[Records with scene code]
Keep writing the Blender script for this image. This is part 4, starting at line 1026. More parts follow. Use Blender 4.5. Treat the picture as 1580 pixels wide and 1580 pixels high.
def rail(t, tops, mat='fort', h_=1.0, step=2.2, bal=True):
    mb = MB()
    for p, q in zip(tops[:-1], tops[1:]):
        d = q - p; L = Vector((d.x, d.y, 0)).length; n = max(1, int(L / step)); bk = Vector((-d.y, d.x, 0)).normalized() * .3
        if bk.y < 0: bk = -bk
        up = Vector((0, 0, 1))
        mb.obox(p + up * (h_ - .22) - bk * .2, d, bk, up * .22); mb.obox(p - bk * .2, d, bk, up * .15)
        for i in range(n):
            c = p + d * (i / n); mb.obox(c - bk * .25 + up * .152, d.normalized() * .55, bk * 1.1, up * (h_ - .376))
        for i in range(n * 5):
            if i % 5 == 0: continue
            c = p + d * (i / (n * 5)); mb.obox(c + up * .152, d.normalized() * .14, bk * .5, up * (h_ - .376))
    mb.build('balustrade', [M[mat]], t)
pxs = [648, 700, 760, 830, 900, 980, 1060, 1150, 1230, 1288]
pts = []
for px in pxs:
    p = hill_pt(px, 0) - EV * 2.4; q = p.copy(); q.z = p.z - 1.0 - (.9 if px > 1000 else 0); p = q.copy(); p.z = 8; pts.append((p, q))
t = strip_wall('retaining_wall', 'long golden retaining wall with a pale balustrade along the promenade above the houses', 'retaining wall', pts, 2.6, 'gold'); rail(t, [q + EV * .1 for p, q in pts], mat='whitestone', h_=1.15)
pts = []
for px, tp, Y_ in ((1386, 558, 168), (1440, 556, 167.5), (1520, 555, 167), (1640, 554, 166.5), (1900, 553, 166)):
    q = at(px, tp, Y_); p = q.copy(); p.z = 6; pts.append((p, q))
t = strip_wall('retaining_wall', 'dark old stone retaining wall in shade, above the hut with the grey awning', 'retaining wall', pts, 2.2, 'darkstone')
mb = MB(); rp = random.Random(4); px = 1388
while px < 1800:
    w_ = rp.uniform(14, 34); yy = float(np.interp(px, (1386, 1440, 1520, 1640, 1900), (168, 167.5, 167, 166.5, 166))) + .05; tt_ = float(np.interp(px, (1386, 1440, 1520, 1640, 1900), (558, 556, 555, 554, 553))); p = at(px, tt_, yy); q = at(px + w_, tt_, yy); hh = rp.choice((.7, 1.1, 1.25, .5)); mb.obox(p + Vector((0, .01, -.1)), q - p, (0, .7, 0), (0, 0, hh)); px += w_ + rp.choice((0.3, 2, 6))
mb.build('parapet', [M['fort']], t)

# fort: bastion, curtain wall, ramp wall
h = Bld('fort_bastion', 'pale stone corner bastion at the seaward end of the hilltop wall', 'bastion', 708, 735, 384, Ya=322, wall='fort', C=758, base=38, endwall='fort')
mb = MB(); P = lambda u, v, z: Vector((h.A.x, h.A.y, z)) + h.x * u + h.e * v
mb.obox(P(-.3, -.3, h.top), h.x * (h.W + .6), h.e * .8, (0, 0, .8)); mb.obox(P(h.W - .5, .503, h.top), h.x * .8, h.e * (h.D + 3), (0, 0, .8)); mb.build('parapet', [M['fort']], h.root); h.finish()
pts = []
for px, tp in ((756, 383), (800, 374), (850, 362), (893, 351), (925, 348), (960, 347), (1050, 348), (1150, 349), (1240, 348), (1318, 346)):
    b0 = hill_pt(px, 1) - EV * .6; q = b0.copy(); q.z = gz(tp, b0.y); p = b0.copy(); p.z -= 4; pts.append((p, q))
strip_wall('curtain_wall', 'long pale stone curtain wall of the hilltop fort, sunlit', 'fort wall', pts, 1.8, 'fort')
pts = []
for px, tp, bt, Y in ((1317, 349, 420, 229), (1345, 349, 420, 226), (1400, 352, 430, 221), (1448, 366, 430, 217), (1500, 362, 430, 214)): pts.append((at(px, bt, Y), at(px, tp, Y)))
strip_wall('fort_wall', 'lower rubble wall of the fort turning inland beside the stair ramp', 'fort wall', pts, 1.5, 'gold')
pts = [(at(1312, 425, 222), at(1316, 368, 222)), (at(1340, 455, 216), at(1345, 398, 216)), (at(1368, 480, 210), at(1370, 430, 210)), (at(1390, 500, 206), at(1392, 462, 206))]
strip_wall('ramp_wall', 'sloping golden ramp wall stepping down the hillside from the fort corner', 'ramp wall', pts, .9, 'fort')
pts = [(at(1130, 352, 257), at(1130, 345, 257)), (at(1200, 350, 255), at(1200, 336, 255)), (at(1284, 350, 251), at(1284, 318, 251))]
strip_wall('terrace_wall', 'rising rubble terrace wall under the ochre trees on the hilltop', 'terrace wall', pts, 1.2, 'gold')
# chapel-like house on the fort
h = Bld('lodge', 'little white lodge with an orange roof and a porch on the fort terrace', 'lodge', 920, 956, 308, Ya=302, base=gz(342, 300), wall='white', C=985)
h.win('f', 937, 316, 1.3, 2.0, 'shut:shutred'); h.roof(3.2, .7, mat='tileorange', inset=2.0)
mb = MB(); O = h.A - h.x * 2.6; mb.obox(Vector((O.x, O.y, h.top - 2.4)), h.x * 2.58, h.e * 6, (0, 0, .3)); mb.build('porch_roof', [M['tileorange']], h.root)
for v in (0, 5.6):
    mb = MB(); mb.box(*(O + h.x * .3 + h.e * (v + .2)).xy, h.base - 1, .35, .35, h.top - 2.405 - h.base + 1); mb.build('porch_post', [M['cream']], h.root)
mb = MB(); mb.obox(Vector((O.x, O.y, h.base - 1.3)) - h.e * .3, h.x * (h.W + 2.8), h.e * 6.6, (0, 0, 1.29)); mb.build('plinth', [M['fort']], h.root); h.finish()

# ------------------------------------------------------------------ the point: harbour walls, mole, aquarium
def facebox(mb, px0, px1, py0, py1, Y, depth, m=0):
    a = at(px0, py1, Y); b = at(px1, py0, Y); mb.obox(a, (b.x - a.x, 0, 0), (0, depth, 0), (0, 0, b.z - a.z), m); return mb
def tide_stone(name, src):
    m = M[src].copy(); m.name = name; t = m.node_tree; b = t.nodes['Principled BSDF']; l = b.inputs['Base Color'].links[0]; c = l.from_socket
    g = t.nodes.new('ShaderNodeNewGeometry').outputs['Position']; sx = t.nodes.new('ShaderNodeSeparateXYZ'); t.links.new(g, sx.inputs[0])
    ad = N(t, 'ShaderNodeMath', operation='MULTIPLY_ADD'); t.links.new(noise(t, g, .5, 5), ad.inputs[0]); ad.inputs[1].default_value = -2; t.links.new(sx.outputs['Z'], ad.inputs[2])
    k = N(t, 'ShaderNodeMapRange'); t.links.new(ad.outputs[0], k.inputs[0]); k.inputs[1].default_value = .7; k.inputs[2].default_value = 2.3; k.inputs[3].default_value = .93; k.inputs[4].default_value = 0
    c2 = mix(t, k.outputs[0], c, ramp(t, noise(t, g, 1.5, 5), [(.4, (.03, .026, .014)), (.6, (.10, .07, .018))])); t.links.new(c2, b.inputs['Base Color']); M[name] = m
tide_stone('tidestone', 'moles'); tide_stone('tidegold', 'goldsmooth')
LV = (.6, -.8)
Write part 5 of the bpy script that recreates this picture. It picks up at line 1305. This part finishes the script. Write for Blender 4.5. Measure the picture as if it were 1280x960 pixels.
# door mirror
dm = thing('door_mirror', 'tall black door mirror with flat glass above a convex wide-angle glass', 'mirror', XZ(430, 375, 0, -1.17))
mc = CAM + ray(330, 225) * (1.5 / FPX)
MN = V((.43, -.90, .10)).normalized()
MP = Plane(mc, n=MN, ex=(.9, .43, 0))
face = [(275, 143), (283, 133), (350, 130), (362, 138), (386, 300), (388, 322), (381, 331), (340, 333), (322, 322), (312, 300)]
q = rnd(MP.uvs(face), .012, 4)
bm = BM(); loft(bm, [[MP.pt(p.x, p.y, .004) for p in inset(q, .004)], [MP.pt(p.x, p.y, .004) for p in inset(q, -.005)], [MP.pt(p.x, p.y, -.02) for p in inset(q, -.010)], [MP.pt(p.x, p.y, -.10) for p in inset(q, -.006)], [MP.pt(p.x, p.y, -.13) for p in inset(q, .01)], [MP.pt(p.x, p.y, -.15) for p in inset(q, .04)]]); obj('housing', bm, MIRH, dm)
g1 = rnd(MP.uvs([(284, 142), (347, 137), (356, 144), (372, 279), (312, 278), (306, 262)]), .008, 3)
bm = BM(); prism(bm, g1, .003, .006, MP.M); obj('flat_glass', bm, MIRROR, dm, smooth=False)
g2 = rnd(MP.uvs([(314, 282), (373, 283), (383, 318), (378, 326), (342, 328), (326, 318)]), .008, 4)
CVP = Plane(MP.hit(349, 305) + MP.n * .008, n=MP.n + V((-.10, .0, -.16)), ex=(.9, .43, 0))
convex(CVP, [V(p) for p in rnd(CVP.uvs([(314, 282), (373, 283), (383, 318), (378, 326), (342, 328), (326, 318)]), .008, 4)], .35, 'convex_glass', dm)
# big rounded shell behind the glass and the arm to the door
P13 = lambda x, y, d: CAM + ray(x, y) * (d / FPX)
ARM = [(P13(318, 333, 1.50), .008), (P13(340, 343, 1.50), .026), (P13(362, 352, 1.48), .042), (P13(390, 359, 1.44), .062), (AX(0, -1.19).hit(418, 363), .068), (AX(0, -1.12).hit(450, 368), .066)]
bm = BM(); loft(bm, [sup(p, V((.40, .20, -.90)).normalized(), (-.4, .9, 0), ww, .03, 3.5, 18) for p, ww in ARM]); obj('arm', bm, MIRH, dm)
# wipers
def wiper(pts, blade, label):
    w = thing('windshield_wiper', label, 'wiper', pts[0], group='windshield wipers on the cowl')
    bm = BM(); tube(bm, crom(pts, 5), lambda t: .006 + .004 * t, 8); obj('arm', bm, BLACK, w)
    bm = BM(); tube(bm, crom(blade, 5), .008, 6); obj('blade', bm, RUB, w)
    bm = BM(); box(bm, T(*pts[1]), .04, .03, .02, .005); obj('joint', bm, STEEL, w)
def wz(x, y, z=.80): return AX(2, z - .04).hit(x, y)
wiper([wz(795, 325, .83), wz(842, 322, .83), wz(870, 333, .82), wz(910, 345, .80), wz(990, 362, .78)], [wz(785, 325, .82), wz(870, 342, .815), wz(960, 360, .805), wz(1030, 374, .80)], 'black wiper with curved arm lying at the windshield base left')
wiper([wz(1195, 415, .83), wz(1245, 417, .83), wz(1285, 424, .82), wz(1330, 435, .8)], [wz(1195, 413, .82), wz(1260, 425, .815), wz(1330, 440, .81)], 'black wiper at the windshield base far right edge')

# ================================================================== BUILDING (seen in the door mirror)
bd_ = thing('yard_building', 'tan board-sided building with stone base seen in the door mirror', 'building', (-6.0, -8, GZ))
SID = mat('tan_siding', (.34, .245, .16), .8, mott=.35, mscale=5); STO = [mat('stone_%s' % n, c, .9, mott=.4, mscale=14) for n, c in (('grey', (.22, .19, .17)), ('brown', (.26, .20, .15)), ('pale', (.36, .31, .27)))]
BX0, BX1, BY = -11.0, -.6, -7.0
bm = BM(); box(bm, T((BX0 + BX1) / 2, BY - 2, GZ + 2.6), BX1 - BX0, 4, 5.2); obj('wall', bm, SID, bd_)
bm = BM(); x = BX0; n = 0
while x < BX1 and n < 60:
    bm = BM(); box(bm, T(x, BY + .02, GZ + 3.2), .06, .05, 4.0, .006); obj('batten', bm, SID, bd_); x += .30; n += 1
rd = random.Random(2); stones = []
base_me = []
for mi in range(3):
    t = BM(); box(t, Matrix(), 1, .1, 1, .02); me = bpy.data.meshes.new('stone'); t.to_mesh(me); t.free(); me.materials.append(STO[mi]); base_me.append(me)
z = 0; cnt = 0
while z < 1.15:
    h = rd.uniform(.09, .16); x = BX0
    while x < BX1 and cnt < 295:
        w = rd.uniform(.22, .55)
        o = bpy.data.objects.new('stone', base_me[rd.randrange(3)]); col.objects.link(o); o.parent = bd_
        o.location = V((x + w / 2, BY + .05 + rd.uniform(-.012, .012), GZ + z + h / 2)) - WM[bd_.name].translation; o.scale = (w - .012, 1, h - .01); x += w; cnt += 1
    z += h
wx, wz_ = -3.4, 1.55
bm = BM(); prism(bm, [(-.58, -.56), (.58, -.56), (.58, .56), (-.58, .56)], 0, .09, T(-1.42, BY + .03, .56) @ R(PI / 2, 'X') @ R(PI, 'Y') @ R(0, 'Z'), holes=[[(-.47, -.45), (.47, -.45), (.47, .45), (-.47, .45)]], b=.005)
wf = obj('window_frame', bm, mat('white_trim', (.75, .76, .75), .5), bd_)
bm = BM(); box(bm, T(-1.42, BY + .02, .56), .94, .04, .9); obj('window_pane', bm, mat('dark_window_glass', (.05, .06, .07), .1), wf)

▶ _Problem statement_:
Exactly the lines above from the one with "t = strip_wall('retaining_wall', 'dark" to the one with "mb.build('parapet', [M['fort']], t)", both included, are to be quoted; leave the rest out.

▶ _Result of this exercise_:
t = strip_wall('retaining_wall', 'dark old stone retaining wall in shade, above the hut with the grey awning', 'retaining wall', pts, 2.2, 'darkstone')
mb = MB(); rp = random.Random(4); px = 1388
while px < 1800:
    w_ = rp.uniform(14, 34); yy = float(np.interp(px, (1386, 1440, 1520, 1640, 1900), (168, 167.5, 167, 166.5, 166))) + .05; tt_ = float(np.interp(px, (1386, 1440, 1520, 1640, 1900), (558, 556, 555, 554, 553))); p = at(px, tt_, yy); q = at(px + w_, tt_, yy); hh = rp.choice((.7, 1.1, 1.25, .5)); mb.obox(p + Vector((0, .01, -.1)), q - p, (0, .7, 0), (0, 0, hh)); px += w_ + rp.choice((0.3, 2, 6))
mb.build('parapet', [M['fort']], t)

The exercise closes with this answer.